Saturday, January 21, 2006

Cinta 24 jam

Andrei Aksana
GPU, 2004
ISBN 979 22 1140 3
177 halaman

Lagi-lagi, karya Aksana lainnya. Pasti pada ngedumel, sudah tau gak bakal suka, kok dibaca juga? Lagi-lagi aku jawab, ini karena Adhie Nughie juga minjemin ni buku khikhikhi….. Let’s say that I want to give Aksana a second chance (seperti yang kulakukan untuk FirBas, dikasi kesempatan sampe 4 kali, lo!). Siapa tau, yang bukan Masterpiece-nya malah bagus.

Sampul: eksklusif lagi, keliatannya Gramedia meng-anak-emas-kan Aksana deh. Karena best seller itu kali, ya. Sekali ini warnyanya merah, dengan gambar kaki cewek, naked legs, of course, dalam gulungan kain merah (seprai, kayaknya). Warna merah, warna STOP yang bikin orang akan balik lagi untuk melihat-lihat. Dan gambar kaki yang akan menarik pembeli cowok.

Isi: Lagi-lagi tentang cinta terlarang. Sekali ini kisah cewek selebriti, bintang film papan atas, tepatnya, bernama Giana. Yang sudah kawin cerai tiga kali padahal masih muda (er, lupa berapa umurnya), maklum selebriti. Melihat berita-berita dalam acara gosip di tipi sore-sore (menemani makan sore yang telat habis pulang kantor), rupanya menjadi selebriti berarti sama dengan menjadi tumpul emosinya, melihat segalanya hanya pada permukaan, plus, menjadi tidak sabar menghadapi tantangan hidup, saking sudah terbiasa hidup nyaman.

Nah, si Giana ini tertantang dengan keangkuhan seorang fans cowok kaya (tak berwajah, hanya suara, tapi jelas kaya dari resto hotel yang dipilihnya) yang ingin bertemu dengannya. Biasa, cewek, makin diangkuhin, makin geregetan. Makin diperhatiin, makin ngelunjak dan serasa gak memerlukan. Jadilah Giana menunggu di resto. Berjam-jam. Tidak datang-datang juga sang fans. Tapi kelihatannya Giana tidak terganggu dan bahkan sudah lupa sama sekali. Karena, dasar dangkal, dia lebih tertarik dengan cowok metroseksual-keren-wangi-kaya-sombong (bernama Drigo, wadoh, namanya kok kayak gigolo ya) yang lewat di depan mejanya tanpa sekali pun melirik ke arahnya (padahal dia kan cantik dan bintang film). Mana cowok itu makan sendirian lagi. Alah, Giana bego, masak belum jelas juga itulah pasti cowok angkuh yang menelponnya? Yah, singkat cerita, Giana tahu-tahu sudah jatuh cinta saja sama cowok ntu, dan well, apa yang sudah kita duga bakal terjadi, terjadilah.

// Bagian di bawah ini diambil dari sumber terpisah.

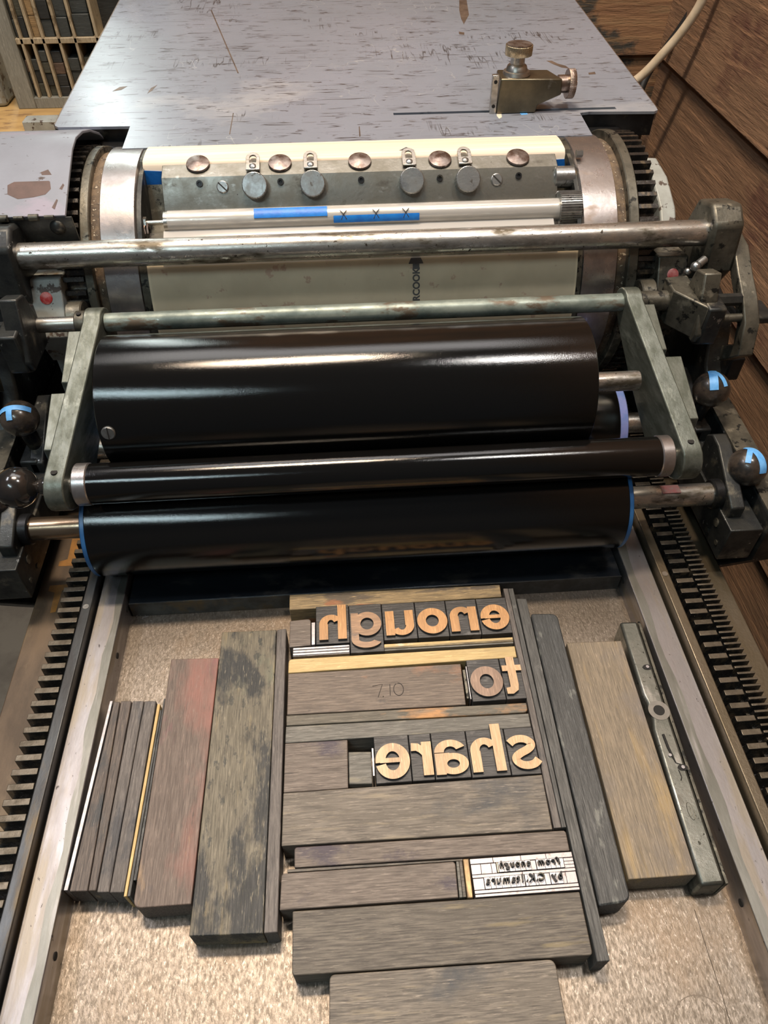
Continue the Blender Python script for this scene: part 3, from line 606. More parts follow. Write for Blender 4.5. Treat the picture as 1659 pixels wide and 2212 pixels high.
quad_(110.0, 116.0, 118.6, 124.6, 'blank square quad at the right end of the lower small line')
quad_(57.5, 116.0, 116.6, 118.4, 'long metal lead directly below the lower small line', 20.0)
quad_(57.5, 116.0, 114.8, 116.3, 'long ridged metal lead below the small type, nearest the viewer', 20.2, 'lead_metal')

for i_, (a, b) in enumerate(((300, 1332), (312, 1336), (318, 1330))):
    c_ = at(a, b, z=.4)
    tag(MB().tube([(c_.x + 1.6*math.cos(t*.9 + i_), c_.y + 1.2*math.sin(t*.9 + i_), .5 + .15*t) for t in range(5)], .22, 6).build('metal_shaving', 'lead_bright'), 'tiny curled bright shaving on the bed in the far left corner', 'shaving', 'shavings in the far left bed corner')
# scrap on bed
tag(MB().quad([(-123, 280.2), (-120.8, 279), (-119.4, 282.6), (-121.4, 283.6)], 0, .6).build('paper_scrap', 'white_paper'), 'tiny white paper scrap on the bed behind the reddish plank', 'paper scrap')

# ================================================================ ROLLERS
def roller(name, y, z, r, xl, xr, sl, sr, rs, label, cat, rubber, rw=3.2):
    t = thing(name, ((xl+xr)/2, y, z - r), label, cat, 'form rollers' if name == 'form_roller' else None)
    MB().lathe([(0, r - .8), (.6, r), (xr - xl - .6, r), (xr - xl, r - .8)], (xl, y, z), 'x', 96).build('inked_surface', 'ink_film', t, angle=25)
    if rubber:
        MB().lathe([(0, r - .5), (.8 - rw, r - .3), (-rw, r - 1.2), (-rw, rs)], (xl, y, z), 'x', 96).build('rubber_end', rubber[0], t)
        MB().lathe([(0, r - .5), (rw - .8, r - .3), (rw, r - 1.2), (rw, rs)], (xr, y, z), 'x', 96).build('rubber_end', rubber[1], t)
    MB().cyl(sl, xl + 4, y, z, rs, ch=.6).build('shaft', 'copper_shaft' if name == 'form_roller' and y < 400 else 'bar_steel', t)
    MB().cyl(xr - 4, sr, y, z, rs, ch=.6).build('shaft', 'bar_steel', t)
    return t
fr1 = roller('form_roller', 371, 60.9, 37.2, -182.8, 197.4, -233, 274, 8.6, 'front black form roller with blue rubber ends just behind the type', 'ink roller', ('rubber_blue', 'rubber_blue'))
fl = MB().box(233, 247, 366, 374, 68.9, 69.6, X=Matrix.Translation((0, 0, 0))).build('red_mark', 'pink_mark', fr1, label='flat worn spot marked red')
fr2 = roller('form_roller', 457, 60.9, 37.2, -163, 216, -233, 274, 8.6, 'rear black form roller with lilac rubber end, half hidden under the big drum', 'ink roller', ('rubber_blue', 'rubber_lilac'), 6.5)
dr = roller('ink_drum', 419, 134.5, 47.0, -161.5, 168.8, -174, 214, 7.2, 'largest glossy black ink drum between the two side arms', 'ink drum', None)
ey, ez = 419 - 47*math.cos(math.radians(3)), 134.5 - 47*math.sin(math.radians(3))
sc = at(235, 934, y=374)
d_ = (Vector((0, sc.y - 419, sc.z - 134.5))).normalized(); th = math.atan2(d_.z, d_.y)
Xs = Matrix.Translation((sc.x, 419 + 47*math.cos(th), 134.5 + 47*math.sin(th))) @ Vector((0, d_.y, d_.z)).to_track_quat('Z', 'X').to_matrix().to_4x4()
sh = MB().lathe([(-1, 4.6), (1.0, 4.6), (1.6, 4.0), (1.7, .01)], (0, 0, 0), 'z', 28, X=Xs).build('screw_head', 'knob_steel', dr)
MB().box(-4.2, 4.2, -.35, .35, 1.4, 1.85, X=Xs).build('screw_slot', 'dark_void', sh)
rr = thing('rider_roller', (20, 360.5, 99), 'long thin black rider roller with bare steel ends across the front', 'ink roller')
MB().lathe([(0, 13.8), (385, 13.8)], (-172, 360.5, 113.5), 'x', 72).build('inked_surface', 'ink_film', rr)
for x0, x1, a in ((-181.6, -172, -1), (213, 222, 1)):
    MB().cyl(x0, x1, 360.5, 113.5, 14.4, ch=.8, seg=64).build('steel_collar', 'rim_steel', rr)
MB().cyl(-186, -181, 360.5, 113.5, 6).build('shaft', 'steel', rr); MB().cyl(222, 227, 360.5, 113.5, 6).build('shaft', 'steel', rr)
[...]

Cerita kemudian flashback ke masa lalu, menunjukkan masa lalu Giana (atau tepatnya ibunya) yang sebenarnya. Rada tragis, dan bego, IMHO. Cerita flashback ini nanti akan menjadi kunci untuk kejutan di akhir cerita. Dan, kali ini, kita tidak mengerti untuk apa ending begini. Untuk apa Drigo melakukan semua ini? Mungkin dia kelainan jiwa.

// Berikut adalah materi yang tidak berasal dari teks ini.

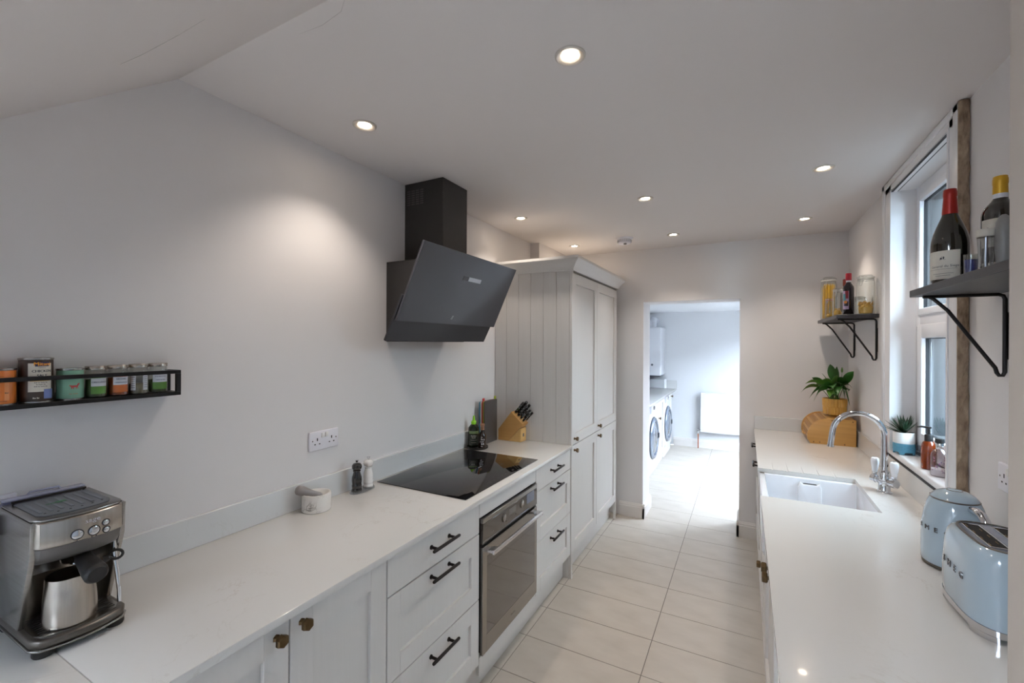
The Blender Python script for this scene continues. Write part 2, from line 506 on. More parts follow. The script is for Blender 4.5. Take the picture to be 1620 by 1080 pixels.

Gaya bercerita cukup menarik, bahkan lebih menarik daripada Lelaki Terindah, walau sama-sama dengan format prosa-puisi yang mengganggu itu, karena cerita dibuat bolak-balik, maju-mundur, mengajak kita memahami latar belakangnya.

Di bagian belakang, dipenuhi dengan komentar dari….. para eksekutif muda ya istilahnya, ya pokoknya orang-orang muda, mungkin teman-teman si pengarang, gak tahu sih buat apaan. Rata-rata mengagumi, katanya bahkan ada yang menangis membacanya (apanya yang sedih sih? Atau urat sedihku udah putus ya?). Juga ada komentar dari selebriti: Irgi, Wulan Guritno, dan siapa lagi, lupa. Mestinya komentar di sampul belakang buku akan lebih menjual kalo yang ngomentarin kritikus, walau pedas dan menghina, lah, kalo selebriti, mana menjual?

Oya, mengomentari foto-foto pengarangnya di sampul belakang bagian dalem: hiiiiiiiiii…. Dia narsis berat rupanya. Ada gambar dada juga! Ada juga dia pake baju yukensi pink. Ih! Malahan ada juga bukunya yang bergambar dirinya di depan.

Kesimpulanku: gak usah baca, gak usah beli. Hidup akan lebih simpel Tapi kalo maksa juga pengen baca, at least buku ini lebih baiklah daripada Lelaki Terindah.